When asked about the recent events, Truaxe was clear that this isn’t simply a period of growing pains — it’s one of “jealousy pains.” He alleged former employees and competitors are stoking the controversy fire because they are jealous.

“They know The Ordinary is going to destroy skin care, it is much better and much cheaper. What they should do is instead of fighting me, be with me — go fix your brands, create honesty. Then there will be healthy competition,” Truaxe said.

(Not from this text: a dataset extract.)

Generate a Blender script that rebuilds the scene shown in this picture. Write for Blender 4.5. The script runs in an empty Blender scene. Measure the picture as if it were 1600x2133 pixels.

When contacted for a statement, Kilner, who spoke at the WWD Digital Beauty conference in early February, said, “I love Brandon and the team unconditionally and am too hurt to comment further.” Before Deciem, the parent company of cult skin-care line The Ordinary, Kilner was a buyer for Boots.

The controversy is not doing anything to slow down sales, Truaxe indicated.

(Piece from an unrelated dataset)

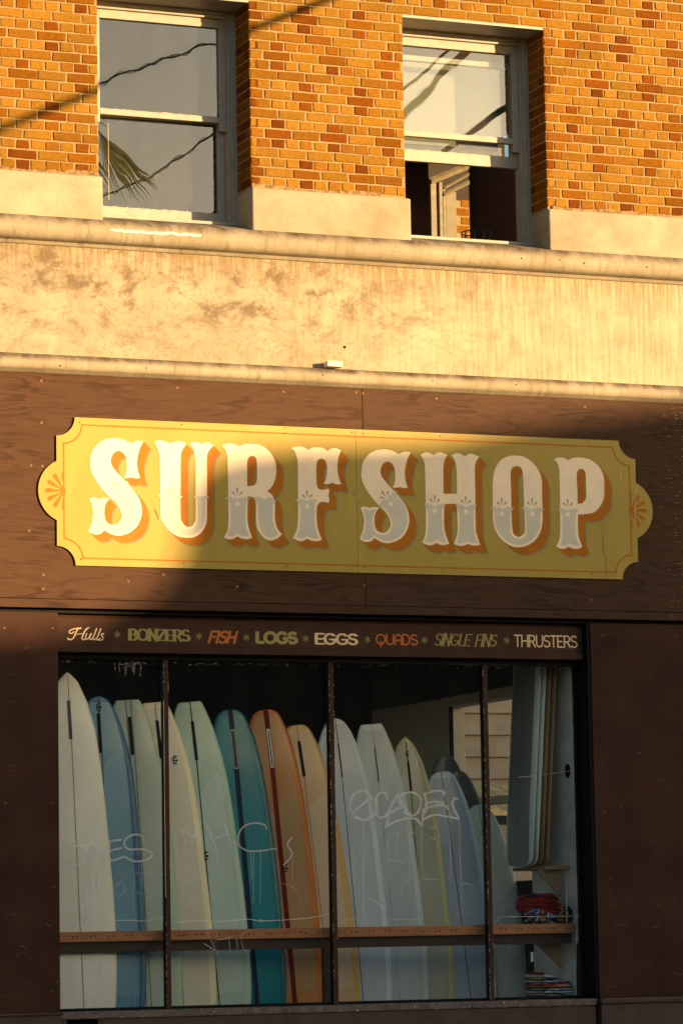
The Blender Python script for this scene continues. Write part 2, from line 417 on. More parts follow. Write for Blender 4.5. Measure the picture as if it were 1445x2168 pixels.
def lay(x0, x1, off, k0, k1):
    for k_ in range(k0, k1):
        z = 8.148-k_*CH; t = k_ % 8
        A = -.2216+off+(0 if t in (7, 0, 1, 2, 3) else 2*HP)
        h = CH-.0108
        if t in (0, 2, 4, 6): pitch, ph = HP, A
        else: pitch = 2*HP; ph = A if t in (1, 5) else A+HP
        n0 = math.floor((x0-ph)/pitch)-1; n1 = math.ceil((x1-ph)/pitch)+1
        for n in range(n0, n1+1):
            c = ph+n*pitch; a = c-pitch/2+.0062+random.uniform(-.0025, .0025); b = c+pitch/2-.0062+random.uniform(-.0025, .0025)
            if t in (0, 2, 4, 6): dark = (n % 4 == 0)
            elif t in (1, 5): dark = (n % 2 == 0)
            else: dark = False
            a = max(a, x0+.001); b = min(b, x1-.001)
            if b-a < .02: continue
            bricks.append((a, b, z, h, dark, t % 2 == 1))
lay(XL+2, W1[0], .03, 0, 19); lay(W1[1], W2[0], 0, 0, 19); lay(W2[1], XR, -.016, 0, 19); lay(XL+2, XR, 0, -7, 0)
def seen(a, b, z):
    v = Vector(((a+b)/2, 0, z))-CAM
    px = 722.5+F*v.dot(rt)/v.dot(fw); py = 1084-F*v.dot(up)/v.dot(fw)
    return -40 < px < 1485 and -15 < py
vis = [q for q in bricks if seen(q[0], q[1], q[2])]; hid = [q for q in bricks if not seen(q[0], q[1], q[2])]
vis.sort(key=lambda q: -(q[1]-q[0]))
def bmat(q):
    if q[4]: return random.choices(M_BD, (5, 4, 2) if not q[5] else (3, 0, 6))[0]
    return random.choices(M_BR, (10, 6, 1.2, 6))[0]
for q in vis[:300]:
    a, b, z, h, dk, st = q
    o = bpy.data.objects.new('brick', brick_mesh(b-a, h, bmat(q), random.randint(0, 4)))
    o.location = ((a+b)/2, random.uniform(-.0015, .002), z); o.rotation_euler = (random.uniform(-.008, .008), random.uniform(-.006, .006), random.uniform(-.008, .008))
    link(o, bld)
mb = MB(); allm = M_BR+M_BD
for q in vis[300:]+hid:
    a, b, z, h, dk, st = q; me = brick_mesh(b-a, h, M_BR[0], random.randint(0, 4)); ox, oy = (a+b)/2, random.uniform(-.0015, .002)
    mb.add([(v.co.x+ox, v.co.y+oy, v.co.z+z) for v in me.vertices], [tuple(p.vertices) for p in me.polygons], allm.index(bmat(q)))
# bricks of the window reveals (facing left), in redder, darker colours that deepen their shade
for xr in (W1[1], W2[1]):
    for k_ in range(0, 19):
        z = 8.148-k_*CH; h = CH-.0108; segs = ((.004, .102), (.112, .32)) if k_ % 2 else ((.004, .21), (.222, .33))
        for (a, b) in segs:
            dk = (k_ % 4 in (1, 2, 0)) and random.random() < .5
            me = brick_mesh(b-a, h, M_BR[0], random.randint(0, 4)); cy = (a+b)/2
            mb.add([(xr-.0055+v.co.y, cy-v.co.x, v.co.z+z) for v in me.vertices], [tuple(p.vertices) for p in me.polygons], allm.index(random.choice(M_BD[:2] if dk else M_BD[2:]+[M_BR[2]])))
tag(mb.build('bricks', allm, bld), kind='stuff')
# crumbled mortar over the stone blocks
def crumb(x0, x1):
    mb = MB(); n = int((x1-x0)/.007); V = []; Fc = []; ra = 0
    for i in range(n+1):
        x = x0+(x1-x0)*i/n; ra = ra*.85+random.uniform(-.004, .004); t = ZB+.026+.010*math.sin(x*9)+ra
        V += [(x, -.016+ra*.3, ZB-.012), (x, -.004, t), (x, .02, t+.004)]
    for i in range(n): Fc += [(3*i, 3*i+3, 3*i+4, 3*i+1), (3*i+1, 3*i+4, 3*i+5, 3*i+2)]
    mb.add(V, Fc); mb.build('mortar_bed', M_CRUMB, bld)
crumb(-3.2, W1[0]); crumb(W1[1], W2[0]-.2); crumb(W2[1]+.03, XR)

# stone blocks below the piers, torus, frieze, lower moulding
for a, b in ((XL, W1[0]+.022), (W1[1]-.012, W2[0]+.024), (W2[1]-.012, XR)):
    m2 = MB().box(a, b, -.038, YF, 6.455, ZB-.001, .016); m2.build('stone_block', M_BLK, bld, True)
prof = [(YF+.2, 6.590), (.22, 6.572), (.02, 6.512)]
for i in range(11):
    t = math.pi*(.5-i/10*1.02); prof.append((-.035-.085*max(0, math.cos(t))**.8, 6.407+.085*math.sin(t)))
prof += [(-.022, 6.318), (-.022, 6.300), (0, 6.296), (.2, 6.296)]
MB().profile(prof, XL, XR, nx=30).build('torus_moulding', M_MLD, bld, True)
MB().box(XL, XR, 0, .32, 5.530, 6.2955).build('stucco_frieze', M_FRZ, bld)
prof = [(.30, 5.532), (-.028, 5.524)]
for i in range(9):
    t = math.pi*(.5-i/8*1.0); prof.append((-.040-.040*max(0, math.cos(t)), 5.462+.052*math.sin(t)))
prof += [(-.030, 5.398), (.0, 5.392), (.2, 5.392)]
MB().profile(prof, XL, XR, nx=20).build('lower_moulding', M_MLD, bld, True)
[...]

“All they’re doing is creating more sales for me,” he added. 

A high-level employee at Sephora reportedly said Deciem’s products are not just “flying off the shelves” but completely selling out. This has led some in the industry to believe that all of this is just masterful public relations stunt orchestrated by Truaxe to drum up buzz online, and as a result sales.

According to Truaxe, he owns 72 percent of Deciem. The other 28 percent is owned by the Estée Lauder Cos. Inc., a 70-year-old traditional beauty player that invested in Deciem in 2017, Truaxe said. In a later statement, Lauder said, “The Estée Lauder Companies is a minority investor in Deciem, and, as such, we do not have the power to control the company’s operations, social media or personnel decisions. We believe in Deciem’s incredible creativity, innovation and product offerings.”

“Lauder is behind me more than I am behind me. I would never go and fight Leonard Lauder — he fully agrees with me,” Truaxe insisted.

“They are quietly concerned and watching,” said a Lauder executive who requested anonymity. “They are trying to figure out what the hell is going on there and protect their investment. They’re trying to figure out what the hell is going on with this guy.”

Prior to Kilner’s exit from the business, this same source indicated that the path was one more of coaching than replacement.

“It’s more trying to figure out what is happening and maybe coaching that young ceo [Kilner]. What are you supposed to say without saying, ‘Your boss is an idiot,’” the source added.

The Deciem drama comes on the heels of the company’s launch into the U.S. market, which was expected to more than double the size of the business. Deciem is in the midst of opening stores and the company just launched its main line, The Ordinary, with Sephora online.

Popularity of The Ordinary, which makes products with names like Magnesium Ascorbyl Phosphate 10% and Granactive Retinoid 5% in Squalane that sell for $9.60 and $13.90, respectively, is exploding. The company’s earned media value gained 3,179 percent from 2016 to 2017, according to Tribe Dynamics, which noted that the conversation around that brand has been positive, focusing on efficacy and affordability. Influencers have also credited the brand with creating low-cost dupes of other skin-care products. Tribe noted that in January alone, The Ordinary gained EMV, “which could have been due to negative publicity,” said Brit McCorquodale, head of marketing and communications at Tribe.